====== SOURCE DATA

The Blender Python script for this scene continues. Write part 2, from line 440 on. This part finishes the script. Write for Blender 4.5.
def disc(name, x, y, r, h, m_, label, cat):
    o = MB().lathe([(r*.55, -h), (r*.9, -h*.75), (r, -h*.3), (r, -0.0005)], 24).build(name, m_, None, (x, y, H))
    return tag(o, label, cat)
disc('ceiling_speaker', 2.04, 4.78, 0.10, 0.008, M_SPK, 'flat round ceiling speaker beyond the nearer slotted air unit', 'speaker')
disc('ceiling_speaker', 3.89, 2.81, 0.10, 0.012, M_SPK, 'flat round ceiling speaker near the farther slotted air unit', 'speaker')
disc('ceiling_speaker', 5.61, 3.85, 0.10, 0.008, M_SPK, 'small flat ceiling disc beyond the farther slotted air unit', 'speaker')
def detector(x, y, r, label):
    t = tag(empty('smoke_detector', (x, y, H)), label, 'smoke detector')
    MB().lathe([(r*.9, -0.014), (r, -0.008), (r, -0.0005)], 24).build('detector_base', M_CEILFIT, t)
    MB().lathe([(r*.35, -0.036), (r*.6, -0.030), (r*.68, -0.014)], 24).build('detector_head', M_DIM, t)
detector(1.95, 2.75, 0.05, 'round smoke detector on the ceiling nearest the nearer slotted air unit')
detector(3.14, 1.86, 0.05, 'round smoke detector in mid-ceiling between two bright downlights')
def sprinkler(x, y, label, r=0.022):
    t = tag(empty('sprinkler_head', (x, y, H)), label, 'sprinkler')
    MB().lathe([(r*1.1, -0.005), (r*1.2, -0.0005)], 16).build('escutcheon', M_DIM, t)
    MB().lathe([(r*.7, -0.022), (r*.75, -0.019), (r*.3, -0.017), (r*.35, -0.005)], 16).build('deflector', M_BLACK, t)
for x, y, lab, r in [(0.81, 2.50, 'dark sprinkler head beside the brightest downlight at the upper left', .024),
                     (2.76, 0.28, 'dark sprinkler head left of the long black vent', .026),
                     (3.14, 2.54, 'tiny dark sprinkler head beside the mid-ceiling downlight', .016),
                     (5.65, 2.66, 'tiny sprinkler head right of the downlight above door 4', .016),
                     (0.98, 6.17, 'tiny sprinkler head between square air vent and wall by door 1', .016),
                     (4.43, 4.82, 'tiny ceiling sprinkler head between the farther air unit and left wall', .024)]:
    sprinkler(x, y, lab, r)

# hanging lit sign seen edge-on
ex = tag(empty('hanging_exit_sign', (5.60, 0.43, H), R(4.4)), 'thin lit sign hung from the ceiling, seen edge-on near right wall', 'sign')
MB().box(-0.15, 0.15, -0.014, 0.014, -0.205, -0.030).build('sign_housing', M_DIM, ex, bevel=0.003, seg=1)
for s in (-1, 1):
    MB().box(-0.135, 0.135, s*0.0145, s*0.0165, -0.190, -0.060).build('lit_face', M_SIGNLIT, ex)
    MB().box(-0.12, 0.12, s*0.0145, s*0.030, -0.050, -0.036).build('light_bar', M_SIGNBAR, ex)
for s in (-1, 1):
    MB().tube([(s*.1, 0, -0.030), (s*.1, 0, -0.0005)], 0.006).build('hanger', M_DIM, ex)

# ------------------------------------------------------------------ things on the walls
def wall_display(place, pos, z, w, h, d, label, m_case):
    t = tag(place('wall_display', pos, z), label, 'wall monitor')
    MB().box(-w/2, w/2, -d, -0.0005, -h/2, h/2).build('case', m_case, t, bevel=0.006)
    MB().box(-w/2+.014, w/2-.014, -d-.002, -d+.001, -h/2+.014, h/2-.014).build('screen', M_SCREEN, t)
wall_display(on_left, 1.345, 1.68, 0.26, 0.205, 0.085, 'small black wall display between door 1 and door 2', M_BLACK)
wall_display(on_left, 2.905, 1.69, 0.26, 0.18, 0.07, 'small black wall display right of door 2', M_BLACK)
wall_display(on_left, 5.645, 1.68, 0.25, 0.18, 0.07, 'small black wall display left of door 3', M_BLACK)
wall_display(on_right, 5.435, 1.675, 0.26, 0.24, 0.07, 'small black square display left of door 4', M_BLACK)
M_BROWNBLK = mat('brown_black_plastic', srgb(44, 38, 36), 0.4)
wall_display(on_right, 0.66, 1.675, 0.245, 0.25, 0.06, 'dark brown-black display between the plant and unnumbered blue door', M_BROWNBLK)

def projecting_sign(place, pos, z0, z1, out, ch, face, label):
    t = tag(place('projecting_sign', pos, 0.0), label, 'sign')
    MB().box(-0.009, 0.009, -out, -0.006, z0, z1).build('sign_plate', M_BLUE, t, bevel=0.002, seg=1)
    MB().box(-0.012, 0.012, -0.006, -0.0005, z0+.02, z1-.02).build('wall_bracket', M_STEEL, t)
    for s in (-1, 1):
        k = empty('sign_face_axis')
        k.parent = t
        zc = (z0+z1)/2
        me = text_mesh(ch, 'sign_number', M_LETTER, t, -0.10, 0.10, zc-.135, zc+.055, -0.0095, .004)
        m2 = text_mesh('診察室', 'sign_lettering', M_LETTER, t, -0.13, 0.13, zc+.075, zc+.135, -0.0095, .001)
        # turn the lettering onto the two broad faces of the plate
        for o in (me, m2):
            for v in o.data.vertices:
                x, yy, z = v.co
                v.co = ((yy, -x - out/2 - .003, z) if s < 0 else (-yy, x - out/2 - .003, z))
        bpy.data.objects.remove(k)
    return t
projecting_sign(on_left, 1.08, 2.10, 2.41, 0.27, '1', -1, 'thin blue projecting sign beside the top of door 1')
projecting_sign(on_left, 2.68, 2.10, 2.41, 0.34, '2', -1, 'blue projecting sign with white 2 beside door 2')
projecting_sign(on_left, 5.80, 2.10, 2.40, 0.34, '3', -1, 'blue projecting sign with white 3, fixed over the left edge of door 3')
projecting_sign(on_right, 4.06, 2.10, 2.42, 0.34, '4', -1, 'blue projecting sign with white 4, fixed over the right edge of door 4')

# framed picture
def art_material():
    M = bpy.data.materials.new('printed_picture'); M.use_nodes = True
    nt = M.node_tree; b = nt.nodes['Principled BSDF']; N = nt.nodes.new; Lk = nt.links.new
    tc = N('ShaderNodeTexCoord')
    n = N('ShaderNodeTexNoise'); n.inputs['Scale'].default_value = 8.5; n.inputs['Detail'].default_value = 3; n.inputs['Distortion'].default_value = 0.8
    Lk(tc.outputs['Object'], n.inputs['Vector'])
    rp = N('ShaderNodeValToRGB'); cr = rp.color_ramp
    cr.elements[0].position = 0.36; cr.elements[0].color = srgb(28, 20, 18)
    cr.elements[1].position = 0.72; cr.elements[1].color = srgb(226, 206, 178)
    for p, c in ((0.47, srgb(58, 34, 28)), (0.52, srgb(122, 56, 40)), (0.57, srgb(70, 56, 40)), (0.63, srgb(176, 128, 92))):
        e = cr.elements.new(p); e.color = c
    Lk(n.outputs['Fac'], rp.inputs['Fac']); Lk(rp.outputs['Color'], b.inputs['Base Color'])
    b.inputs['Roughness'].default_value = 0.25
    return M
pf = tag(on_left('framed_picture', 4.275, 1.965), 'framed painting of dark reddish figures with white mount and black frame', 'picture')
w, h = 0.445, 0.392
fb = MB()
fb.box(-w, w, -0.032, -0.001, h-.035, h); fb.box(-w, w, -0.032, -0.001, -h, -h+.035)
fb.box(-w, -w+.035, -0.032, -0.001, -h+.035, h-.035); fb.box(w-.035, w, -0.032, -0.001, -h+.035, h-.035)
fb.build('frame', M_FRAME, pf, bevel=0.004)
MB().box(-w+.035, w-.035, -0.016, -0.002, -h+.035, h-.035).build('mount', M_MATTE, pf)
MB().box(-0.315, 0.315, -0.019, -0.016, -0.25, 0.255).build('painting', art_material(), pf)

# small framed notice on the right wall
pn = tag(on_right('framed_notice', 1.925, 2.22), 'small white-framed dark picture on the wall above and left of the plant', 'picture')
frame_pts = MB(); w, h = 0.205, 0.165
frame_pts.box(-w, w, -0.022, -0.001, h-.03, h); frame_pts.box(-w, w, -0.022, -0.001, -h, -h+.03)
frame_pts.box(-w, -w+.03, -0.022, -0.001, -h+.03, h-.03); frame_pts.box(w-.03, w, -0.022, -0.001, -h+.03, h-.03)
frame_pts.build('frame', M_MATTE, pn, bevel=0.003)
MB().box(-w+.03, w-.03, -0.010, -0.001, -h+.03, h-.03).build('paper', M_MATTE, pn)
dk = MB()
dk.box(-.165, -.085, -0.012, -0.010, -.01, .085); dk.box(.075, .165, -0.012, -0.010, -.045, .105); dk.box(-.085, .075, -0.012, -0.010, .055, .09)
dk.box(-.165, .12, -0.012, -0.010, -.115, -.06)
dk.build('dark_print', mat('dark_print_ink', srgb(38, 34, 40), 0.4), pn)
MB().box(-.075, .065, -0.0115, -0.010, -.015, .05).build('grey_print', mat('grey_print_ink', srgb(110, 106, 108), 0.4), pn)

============

SHORT TASK
In the lines above, locate the string "from". Copy every line where it occurs.

RESULT OF THE EXERCISE
The Blender Python script for this scene continues. Write part 2, from line 440 on. This part finishes the script. Write for Blender 4.5.
ex = tag(empty('hanging_exit_sign', (5.60, 0.43, H), R(4.4)), 'thin lit sign hung from the ceiling, seen edge-on near right wall', 'sign')